Investigating the Interplay between Features and Structures in Graph Learning

TL;DR

This paper empirically explores how the relationship between node features and labels affects graph learning, challenging existing metrics and providing new insights through synthetic experiments with various models.

Contribution

It introduces formal generative processes for node classification, evaluates feature influence with a new metric, and demonstrates limitations of existing metrics in relaxed assumptions.

Findings

Existing metrics are inadequate when feature-label correlation is weak.

Models can perform well on heterophilic graphs despite low feature informativeness.

Synthetic tasks reveal nuanced effects of features and structure on model performance.

Abstract

In the past, the dichotomy between homophily and heterophily has inspired research contributions toward a better understanding of Deep Graph Networks' inductive bias. In particular, it was believed that homophily strongly correlates with better node classification predictions of message-passing methods. More recently, however, researchers pointed out that such dichotomy is too simplistic as we can construct node classification tasks where graphs are completely heterophilic but the performances remain high. Most of these works have also proposed new quantitative metrics to understand when a graph structure is useful, which implicitly or explicitly assume the correlation between node features and target labels.
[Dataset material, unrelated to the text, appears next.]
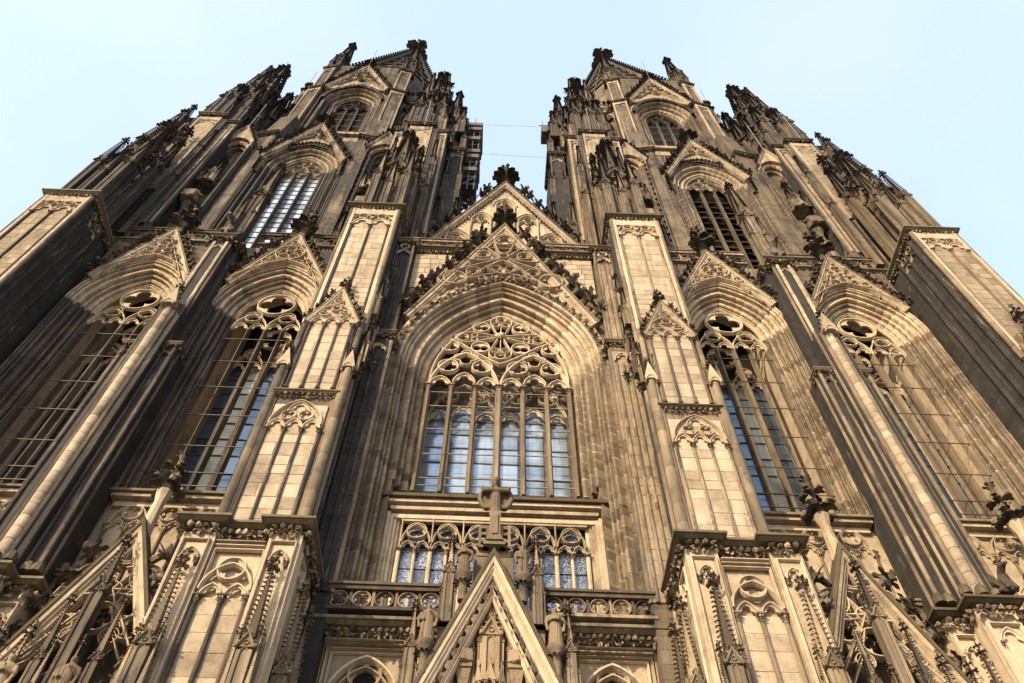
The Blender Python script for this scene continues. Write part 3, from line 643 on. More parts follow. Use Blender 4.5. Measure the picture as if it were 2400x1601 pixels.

Our work empirically investigates what happens when this strong assumption does not hold, by formalising two generative processes for node classification tasks that allow us to build and study ad-hoc problems. To quantitatively measure the influence of the node features on the target labels, we also use a metric we call Feature Informativeness. We construct six synthetic tasks and evaluate the performance of six models, including structure-agnostic ones. Our findings reveal that previously defined metrics are not adequate when we relax the above assumption. Our contribution to the workshop aims at presenting novel research findings that could help advance our understanding of the field.